While foreign students were previously permitted to work at a third-party worksite—for example, a client’s office—a new regulation by U.S. Citizenship and Immigration Services requires foreign graduates working under OPT to now work at the employer’s place of business. Moreover, Immigration and Customs Enforcement (ICE) officers may now question international students and company managers during site visits to investigate students on OPT in STEM fields about their documentation and to ensure there is no involvement in a third-party site. During these visits, it is not only the foreign student employees under scrutiny but also the employer, as ICE examines the legitimacy of the training programs created by the employers for their trainees.

In addition to these stringent new regulations, OPT faces a lawsuit challenging its entire existence brought by a labor union, the Washington Alliance of Technical Workers. In response, on November 22, 2019, 118 public and private universities and colleges, including Haverford College, filed an amicus brief to defend the long-standing OPT program. The brief stresses how international students “contribute to the richness” of institutions by bringing diverse experiences to campuses and participating in valuable research, particularly in STEM fields. The brief also emphasizes the role international students play in the US economy. After all, in the 2017-2018 academic year, international students brought $39 billion to the US economy.

Haverford’s decision to sign on to the amicus brief marks another entry by the college into the legal controversy surrounding the Trump administration’s immigration and visa policies. In October 2018, Haverford joined four other colleges to file a lawsuit challenging newly tightened overstay rules for people studying in the United States on student visas.

As Haverford’s Dean for International Student Support Denise Allison stated in her email on Monday, November 25, drawing students’ attention toward the debate over the OPT program, “Let’s hope that OPT/STEM ext. will stay in place.” When asked for her specific views on this topic, Dean Allison declined to comment, citing the sensitivity of the discourse surrounding the OPT program.

One Comment

  1. Joe February 4, 2020

    OPT amounts to the government offering a $30,000 incentive to employers for hiring a STEM foreign student instead of a U.S. citizen or permanent resident. This bonus takes the form of the employer being exempt from paying payroll tax for their foreign student workers (due to their student status, which they technically still have under OPT in spite of having graduated). Why hire Americans, eh?

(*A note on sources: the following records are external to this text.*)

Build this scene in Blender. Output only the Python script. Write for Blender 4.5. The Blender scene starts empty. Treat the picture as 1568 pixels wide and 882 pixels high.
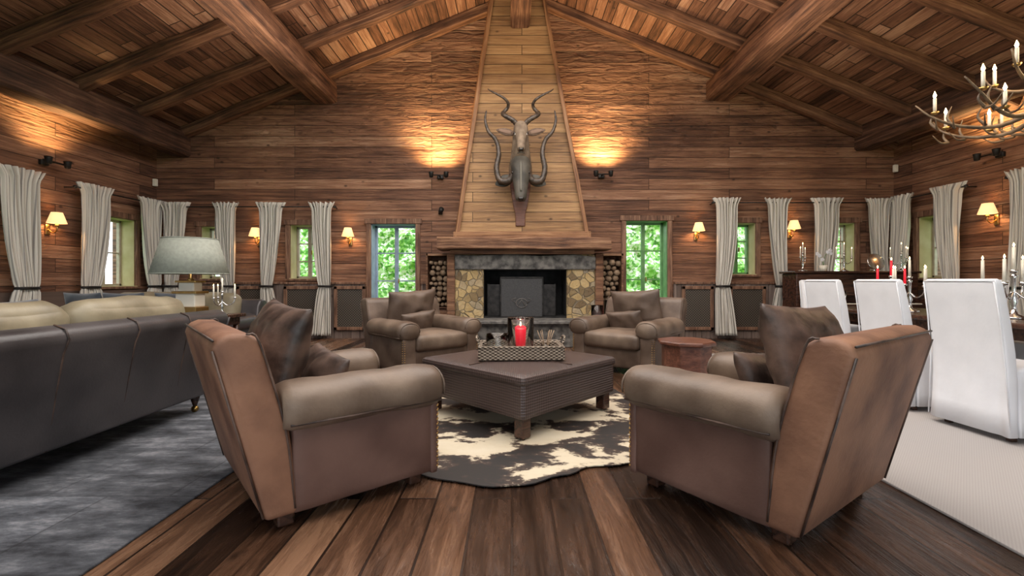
import bpy, bmesh, math, random
from mathutils import Vector, Matrix, noise
random.seed(7)
scene=bpy.context.scene
V=Vector
# ---------------------------------------------------------------- helpers
def link(o,parent=None):
    scene.collection.objects.link(o)
    if parent is not None: o.parent=parent
    return o
def group(name,loc=(0,0,0),rz=0):
    e=bpy.data.objects.new(name,None); e.empty_display_size=.1
    e.location=loc; e.rotation_euler=(0,0,rz)
    return link(e)
def mesh(name,verts,faces,mat,parent=None,loc=(0,0,0),rot=(0,0,0),smooth=False,bevel=0,seg=2,uv=None,solid=0):
    me=bpy.data.meshes.new(name); me.from_pydata([tuple(v) for v in verts],[],faces)
    bm=bmesh.new(); bm.from_mesh(me); bmesh.ops.recalc_face_normals(bm,faces=bm.faces); bm.to_mesh(me); bm.free()
    me.materials.append(mat)
    if smooth:
        for p in me.polygons: p.use_smooth=True
    if uv:
        l=me.uv_layers.new(name='UVMap')
        for lp in me.loops: l.data[lp.index].uv=uv[lp.vertex_index]
    o=bpy.data.objects.new(name,me); o.location=loc; o.rotation_euler=rot
    if solid:
        m=o.modifiers.new('s','SOLIDIFY'); m.thickness=solid
    if bevel:
        m=o.modifiers.new('b','BEVEL'); m.width=bevel; m.segments=seg; m.limit_method='ANGLE'; m.angle_limit=.6
    return link(o,parent)
BF=[(0,1,3,2),(4,6,7,5),(0,4,5,1),(2,3,7,6),(0,2,6,4),(1,5,7,3)]
def bverts(c,s):
    return [V((c[0]+i*s[0]/2,c[1]+j*s[1]/2,c[2]+k*s[2]/2)) for i in(-1,1) for j in(-1,1) for k in(-1,1)]
def box(name,c,s,mat,parent=None,rot=(0,0,0),bevel=0,seg=2,smooth=False):
    return mesh(name,bverts((0,0,0),s),BF,mat,parent,c,rot,smooth,bevel,seg)
def boxes(name,lst,mat,parent=None,bevel=0,loc=(0,0,0),rot=(0,0,0)):
    vs=[];fs=[]
    for c,s in lst:
        n=len(vs); vs+=bverts(c,s); fs+=[tuple(n+i for i in f) for f in BF]
    return mesh(name,vs,fs,mat,parent,loc,rot,False,bevel,1)
def softbox(name,c,s,r,mat,parent=None,rot=(0,0,0),bulge=(0,0,0),n=10,wr=0,shear=None,taper=None):
    bm=bmesh.new(); h=V(s)/2
    ts=[math.sin(math.pi/2*(2*i/n-1)) for i in range(n+1)]
    off=V((random.random()*50,0,0))
    for ax in range(3):
        for sg in(-1,1):
            g=[]
            for a in ts:
                row=[]
                for b in ts:
                    p=[0,0,0]; p[ax]=sg; p[(ax+1)%3]=a; p[(ax+2)%3]=b
                    q=V([p[i]*h[i] for i in range(3)])
                    inn=V([max(-(h[i]-r),min(h[i]-r,q[i])) for i in range(3)])
                    d=q-inn
                    if d.length>1e-6: q=inn+d.normalized()*r
                    q[ax]+=sg*bulge[ax]*(1-a*a)*(1-b*b)
                    if wr: q+=V(noise.noise_vector(q*7+off))*wr
                    row.append(bm.verts.new(q))
                g.append(row)
            for i in range(n):
                for j in range(n):
                    bm.faces.new((g[i][j],g[i+1][j],g[i+1][j+1],g[i][j+1]))
    bmesh.ops.remove_doubles(bm,verts=bm.verts,dist=1e-4)
    bmesh.ops.recalc_face_normals(bm,faces=bm.faces)
    me=bpy.data.meshes.new(name); bm.to_mesh(me); bm.free(); me.materials.append(mat)
    for p in me.polygons: p.use_smooth=True
    o=bpy.data.objects.new(name,me); o.location=c; o.rotation_euler=rot
    return link(o,parent)
def sweep(name,rings,mat,parent=None,loc=(0,0,0),rot=(0,0,0),smooth=True,caps=True):
    n=len(rings[0]); vs=[p for r in rings for p in r]; fs=[]
    for i in range(len(rings)-1):
        for j in range(n):
            fs.append((i*n+j,i*n+(j+1)%n,(i+1)*n+(j+1)%n,(i+1)*n+j))
    if caps:
        fs.append(tuple(range(n))[::-1]); fs.append(tuple((len(rings)-1)*n+j for j in range(n)))
    return mesh(name,vs,fs,mat,parent,loc,rot,smooth)
def ring(c,a1,a2,a,b,n=20,e=2.0):
    out=[]; c=V(c);a1=V(a1);a2=V(a2)
    for i in range(n):
        t=2*math.pi*i/n; ct,st=math.cos(t),math.sin(t)
        out.append(c+a1*(a*math.copysign(abs(ct)**(2/e),ct))+a2*(b*math.copysign(abs(st)**(2/e),st)))
    return out
def tube_rings(pts,rads,n=10,ratio=1.0):
    pts=[V(p) for p in pts]; rings=[]; up=None
    for i,p in enumerate(pts):
        d=(pts[min(i+1,len(pts)-1)]-pts[max(i-1,0)]).normalized()
        if up is None:
            up=V((0,0,1)) if abs(d.z)<.9 else V((0,1,0))
        s=d.cross(up).normalized(); up=s.cross(d).normalized()
        r=rads[i] if hasattr(rads,'__len__') else rads
        rings.append(ring(p,s,up,r,r*ratio,n))
    return rings
def tube(name,pts,rads,mat,parent=None,n=10,loc=(0,0,0),ratio=1.0):
    return sweep(name,tube_rings(pts,rads,n,ratio),mat,parent,loc)
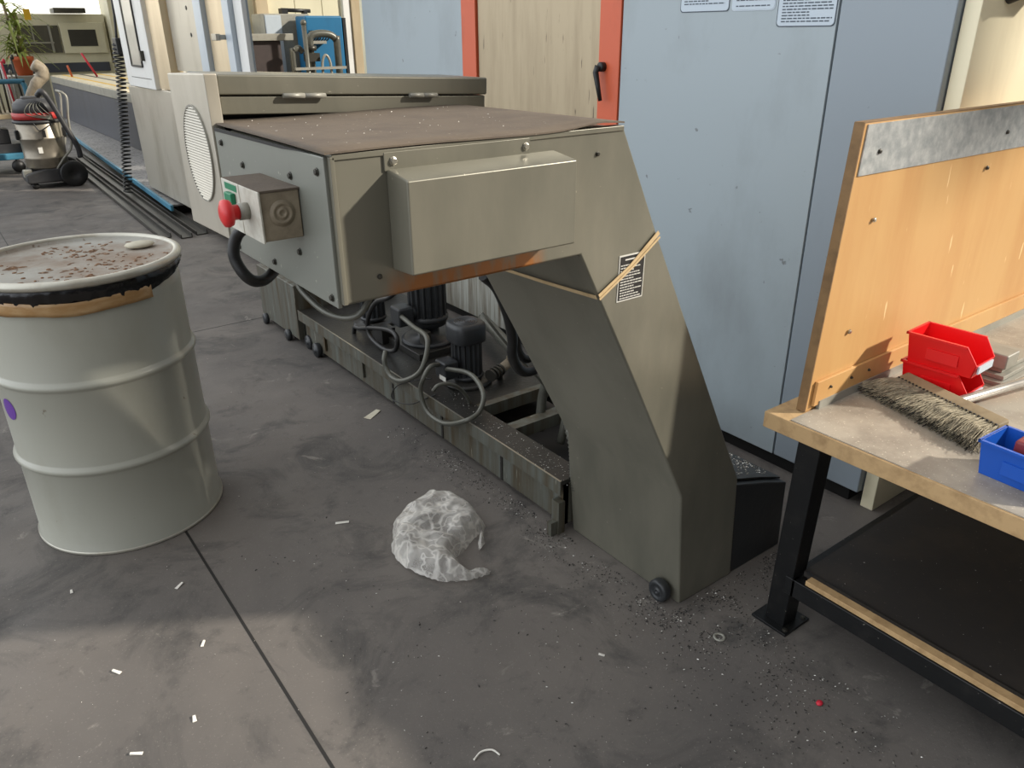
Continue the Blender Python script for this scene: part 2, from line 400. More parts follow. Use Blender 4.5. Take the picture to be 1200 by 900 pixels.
# top plate, dusty, its front right corner sprung up
b = MB(); n = 24; top = []; bot = []
for i in range(n+1):
    r1 = []; r2 = []
    for k in range(9):
        u = i/n; v = k/8
        x = .490+u*(1.112-.490)+v*.01; y = 1.129+v*(1.745-1.129)
        z = 1.3335 + .008*math.exp(-((u-.90)/.10)**2)*(1-v)**2 + .0015*math.sin(7*u+3*v)+.001
        r1.append(b.bm.verts.new((x, y, z+.003))); r2.append(b.bm.verts.new((x, y, z)))
    top.append(r1); bot.append(r2)
for i in range(n):
    for k in range(8):
        b.bm.faces.new([top[i][k], top[i+1][k], top[i+1][k+1], top[i][k+1]]).smooth = True
        b.bm.faces.new([bot[i][k], bot[i][k+1], bot[i+1][k+1], bot[i+1][k]])
for i in range(n):
    b.bm.faces.new([top[i][0], bot[i][0], bot[i+1][0], top[i+1][0]]); b.bm.faces.new([top[i][8], top[i+1][8], bot[i+1][8], bot[i][8]])
for k in range(8):
    b.bm.faces.new([top[0][k], top[0][k+1], bot[0][k+1], bot[0][k]]); b.bm.faces.new([top[n][k], bot[n][k], bot[n][k+1], top[n][k+1]])
b.build('top_plate', 'convtop', CV)
b = MB(); b.prism([(1.19, 1.3315), (1.655, 1.3315), (1.655, 1.3245), (1.3, 1.3265)], 'x', .4905, .4925); b.build('gap_dirt', 'voidm', CV)
# cover box on the front face with its screwed flange
b = MB(); b.hull([(.594, Y0, 1.138), (.940, Y0, 1.138), (.940, 1.068, 1.142), (.594, 1.068, 1.142),
                  (.594, Y0, 1.303), (.940, Y0, 1.303), (.940, 1.068, 1.293), (.594, 1.068, 1.293)])
c = b.build('motor_cover', 'conv', CV, bevel=.0035, seg=3)
b = MB(); b.box(.590, .882, Y0-.004, Y0, 1.30, 1.329); b.build('mounting_flange', 'conv', CV, bevel=.001)
for x in (.606, .872): bolt(CV, (x, Y0-.004, 1.315), '-y', .0055, 'chrome', 'screw')
# hood behind the box: two folded flanges hinged together, sagging to the right
HM = Matrix.Translation((.526, 1.715, 1.345)) @ Matrix.Rotation(math.radians(2.6), 4, 'Y')
b = MB(); b.box(0, .672, 0, .21, .042, .082, HM); b.build('hood_lid', 'conv', CV, bevel=.004)
b = MB(); b.box(.004, .670, .006, .20, .003, .040, HM); b.build('hood_base', 'conv', CV, bevel=.003)
b = MB(); b.box(.515, 1.19, 1.755, 1.925, 1.112, 1.345); b.build('hood_throat', 'voidm', CV)
b = MB(); b.prism([(1.664, 1.104), (1.925, 1.098), (1.925, 1.424), (1.664, 1.431)], 'x', .488, .515); b.build('vent_panel', 'stain', CV, bevel=.003)
vy, vz, vr_y, vr_z = 1.775, 1.268, .086, .097
def vell(x, s, k): return (x, vy+s*vr_y*math.cos(2*PI*k/48)+.0, vz+s*vr_z*math.sin(2*PI*k/48))
VN = MB(); rings = []
for (s, dx) in ((1.03, 0), (1.03, -.004), (1.0, -.004), (1.0, -.001), (.0, -.001)):
    rings.append([VN.bm.verts.new(vell(.488+dx, s, k)) for k in range(48)])
for i in range(4):
    for k in range(48): VN.bm.faces.new([rings[i][k], rings[i][(k+1) % 48], rings[i+1][(k+1) % 48], rings[i+1][k]])
bmesh.ops.remove_doubles(VN.bm, verts=VN.bm.verts, dist=1e-5)
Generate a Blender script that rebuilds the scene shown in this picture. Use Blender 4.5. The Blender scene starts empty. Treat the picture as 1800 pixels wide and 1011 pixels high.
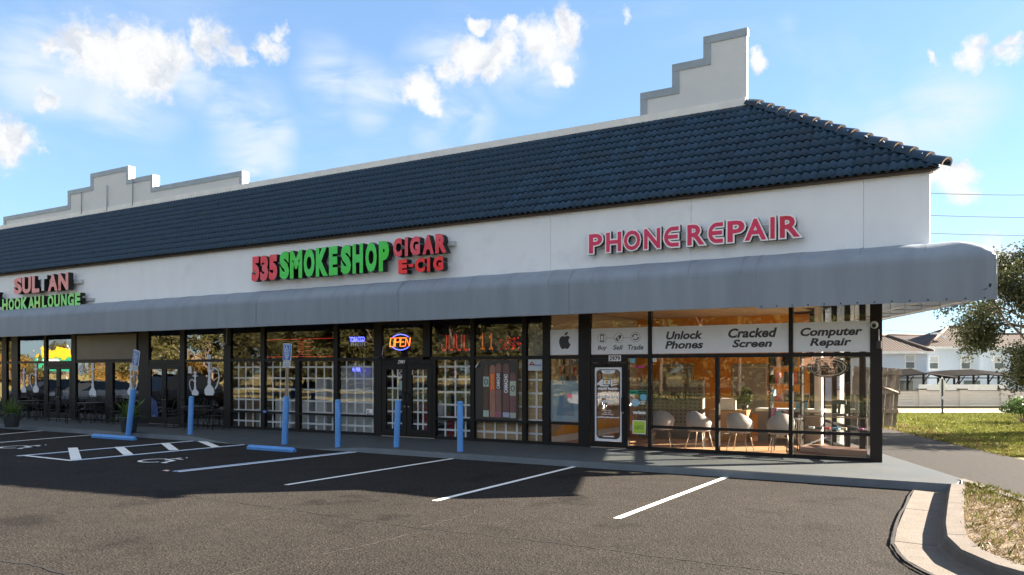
import bpy, bmesh, math, random
from mathutils import Vector, Matrix
random.seed(7)
S = bpy.context.scene
COL = S.collection
# ------------------------------------------------------------------ camera
YAW = math.atan2(.5125, .8587)
FPX = 1424.0
cam_d = bpy.data.cameras.new('camera'); cam = bpy.data.objects.new('camera', cam_d); COL.objects.link(cam)
cam_d.sensor_width = 36; cam_d.lens = 28.48; cam_d.shift_y = .0814
cam_d.clip_start = .1; cam_d.clip_end = 2500
cam.location = (0, 0, 2.0); cam.rotation_euler = (math.radians(90), 0, YAW)
S.camera = cam
# ------------------------------------------------------------------ light
SUN = Vector((1.75, 1.52, 1.0)).normalized()
sd = bpy.data.lights.new('sun', 'SUN'); so = bpy.data.objects.new('sun', sd); COL.objects.link(so)
sd.energy = 5.0; sd.angle = math.radians(.5); sd.color = (1, .86, .7)
so.rotation_euler = (-SUN).to_track_quat('-Z', 'Y').to_euler(); so.location = (30, 30, 30)
S.view_settings.view_transform = 'Standard'; S.view_settings.look = 'None'
S.view_settings.exposure = 3.12; S.view_settings.gamma = 1; S.view_settings.use_curve_mapping = False
SKY_STRENGTH = .050

def camdir(px, py):
    v = Vector(((px-900)/FPX, 1, (652-py)/FPX)).normalized()
    c, s = .8587, .5125
    return Vector((c*v.x - s*v.y, s*v.x + c*v.y, v.z))

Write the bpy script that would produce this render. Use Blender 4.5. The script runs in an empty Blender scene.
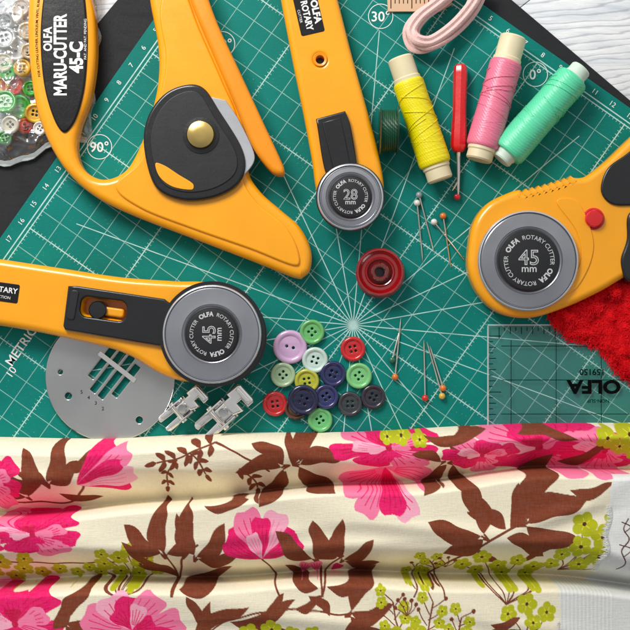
import bpy, bmesh, math, random
import numpy as np
from mathutils import Vector, Matrix
random.seed(7); rng=np.random.RandomState(5)
C=bpy.context; D=bpy.data
H=12.0; MT=0.07
scene=C.scene
scene.view_settings.view_transform='Standard'; scene.view_settings.look='None'; scene.view_settings.exposure=0

def lin(c):
    o=[]
    for v in c[:3]:
        v=v/255.0
        o.append(v/12.92 if v<=0.04045 else ((v+0.055)/1.055)**2.4)
    return (o[0],o[1],o[2],1.0)

# ---------------------------------------------------------------- materials
class NG:
    def __init__(s,name):
        s.m=D.materials.new(name); s.m.use_nodes=True
        s.t=s.m.node_tree; s.b=s.t.nodes['Principled BSDF']
        s.out=s.t.nodes['Material Output']
    def n(s,typ,**kw):
        nd=s.t.nodes.new(typ)
        for k,v in kw.items(): setattr(nd,k,v)
        return nd
    def l(s,a,b): s.t.links.new(a,b)
    def setin(s,sock,v):
        if isinstance(v,bpy.types.NodeSocket): s.l(v,sock)
        else: sock.default_value=v
    def math(s,op,a,b=None,c=None):
        nd=s.n('ShaderNodeMath',operation=op); s.setin(nd.inputs[0],a)
        if b is not None: s.setin(nd.inputs[1],b)
        if c is not None: s.setin(nd.inputs[2],c)
        return nd.outputs[0]
    def mix(s,f,a,b,blend='MIX'):
        nd=s.n('ShaderNodeMix',data_type='RGBA',blend_type=blend)
        s.setin(nd.inputs[0],f); s.setin(nd.inputs[6],a); s.setin(nd.inputs[7],b)
        return nd.outputs[2]
    def noise(s,scale,detail=4,vec=None,rough=0.5,dist=0.0):
        nd=s.n('ShaderNodeTexNoise'); nd.inputs['Scale'].default_value=scale; nd.inputs['Detail'].default_value=detail
        nd.inputs['Roughness'].default_value=rough; nd.inputs['Distortion'].default_value=dist
        if vec is not None: s.l(vec,nd.inputs['Vector'])
        return nd.outputs['Fac']
    def obj(s):
        return s.n('ShaderNodeTexCoord').outputs['Object']
    def mapping(s,vec,scale=(1,1,1),rot=(0,0,0)):
        nd=s.n('ShaderNodeMapping'); s.l(vec,nd.inputs[0]); nd.inputs['Scale'].default_value=scale; nd.inputs['Rotation'].default_value=rot
        return nd.outputs[0]
    def bump(s,h,strength=0.2,dist=0.01):
        nd=s.n('ShaderNodeBump'); nd.inputs['Strength'].default_value=strength; nd.inputs['Distance'].default_value=dist
        s.l(h,nd.inputs['Height']); s.l(nd.outputs[0],s.b.inputs['Normal'])
    def ramp(s,f,a,b):
        nd=s.n('ShaderNodeMapRange'); s.setin(nd.inputs[0],f); nd.inputs[1].default_value=a; nd.inputs[2].default_value=b
        return nd.outputs[0]

def plastic(name,col,rough=0.35,var=0.12,coat=0.0,metal=0.0,bump=0.05,bscale=40,spec=0.5,trans=0.0):
    g=NG(name); o=g.obj(); c=lin(col)
    nf=g.noise(3.0,5,o); nf2=g.noise(60,3,o)
    dark=tuple(x*(1-var) for x in c[:3])+(1,)
    g.l(g.mix(g.ramp(nf,0.3,0.7),dark,c),g.b.inputs['Base Color'])
    sm=g.ramp(g.noise(5,3,g.mapping(o,(1,2.5,1)),0.6),0.5,0.75)
    r=g.math('ADD',g.math('MULTIPLY_ADD',nf2,0.18,rough-0.09),g.math('MULTIPLY',sm,0.08)); g.l(r,g.b.inputs['Roughness'])
    g.b.inputs['Metallic'].default_value=metal
    g.b.inputs['Coat Weight'].default_value=coat; g.b.inputs['Coat Roughness'].default_value=0.14
    g.b.inputs['Specular IOR Level'].default_value=spec
    g.b.inputs['Transmission Weight'].default_value=trans
    if bump>0: g.bump(g.noise(bscale,3,o),bump,0.01)
    return g.m

M_or=plastic('orange_plastic',(255,170,6),0.28,0.08,0.4)
M_or2=plastic('orange_plastic_deep',(250,152,4),0.32,0.10,0.3)
M_black=plastic('black_plastic',(20,21,24),0.28,0.25,0.35)
M_hub=plastic('black_hub_plastic',(30,31,34),0.42,0.2)
M_label=plastic('label_black',(12,12,14),0.25,0.2)
M_white=plastic('white_ink',(240,240,236),0.6,0.05)
M_ink=plastic('grey_ink',(204,206,206),0.6,0.08)
M_darkink=plastic('black_ink',(10,11,12),0.9,0.08,spec=0.05)
M_red=plastic('red_plastic',(220,18,24),0.25,0.12,0.5)
M_blackmat=plastic('charcoal_mat',(22,24,28),0.75,0.3)
M_peach=plastic('peach_tape',(225,186,150),0.55,0.1)

def metal(name,col,rough,metallic=1.0,brush=True,mul=0.78,bstr=0.04,sscale=2.5):
    g=NG(name); o=g.obj(); c=lin(col)
    g.b.inputs['Metallic'].default_value=metallic
    v=g.mapping(o,(4,60,10)) if brush else o
    nf=g.noise(6,4,v); sm=g.noise(sscale,3,o)
    d=tuple(x*mul for x in c[:3])+(1,)
    g.l(g.mix(g.ramp(sm,0.3,0.7),d,c),g.b.inputs['Base Color'])
    g.l(g.math('MULTIPLY_ADD',nf,0.16,rough-0.08),g.b.inputs['Roughness'])
    g.bump(nf,bstr,0.004)
    return g.m
M_ring=metal('satin_steel_ring',(178,180,186),0.25,0.85,True,0.74,0.05,1.4)
M_steel=metal('bright_steel',(246,244,240),0.16,0.92,False,0.92)
M_plate=metal('brushed_steel_plate',(196,198,197),0.24,0.8,False,0.74,0.04,1.0)
M_brass=metal('brass',(236,204,124),0.22,1.0,False)
M_blade=metal('blade_steel',(222,225,229),0.22,0.7)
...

    Since this tax exemption from payroll tax was pointed out in the lawsuits, and has been one of the major points raised by critics, DHS is well aware of it. Yet they refuse to address it or even acknowledge it.

    In contrast to DHS previous statements, in which they openly admitted that they intend OPT as an end-run around the H-1B cap, they now describe OPT in warm and fuzzy terms of “mentoring” (putting the “T” back into OPT). That raises several questions:

    If the U.S. indeed “needs” the foreign students to remedy a STEM labor shortage, why do these students need training? The DHS/industry narrative is that the U.S. lacks sufficient workers with STEM training, while the foreign workers are supposedly already trained. And, if workers with such training are indeed needed, why won’t these special mentoring programs be open to Americans? Why just offer them to foreign students? Since DHS admitted that its motivation in OPT is to circumvent the H-1B cap, does that mean that if the cap were high enough to accommodate everyone, these same foreign students wouldn’t need training after all?